West African nations are pressing hard for the United Nations Security Council to approve a French-backed plan for military intervention. Germany and the United States have offered training and logistical support.
Ivory Coast Foreign Minister Charles Koffi Diby urged the UN Security Council on Monday to approve "in the coming days" an international force to confront extremist groups in northern Mali.
Western powers fear the north could become a new sanctuary for terrorist groups.
European Union foreign ministers Monday approved plans to deploy an EU military training mission in Mali to help the government regain control of the north from the Islamist rebels.
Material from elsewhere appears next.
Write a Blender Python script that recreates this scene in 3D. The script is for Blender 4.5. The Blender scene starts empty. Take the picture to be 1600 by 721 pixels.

But misgivings are rife over the plan to send in 3,300 west African troops. Many of Mali's neighbours still prefer a negotiated solution and both the UN and US have urged caution.
US ambassador to the UN Susan Rice last week argued that the west African troops would be ill-suited for the desert battle against groups such as Ansar Dine (Defenders of Faith), Al-Qaeda in the Islamic Maghreb (AQIM) and its offshoot the Movement for Oneness and Jihad in West Africa (MUJAO).
The US wants more details on the capabilities of the force to achieve its objective, the cost of the mission, logistical needs and plan to minimise impacts on civilian security and the humanitarian situation.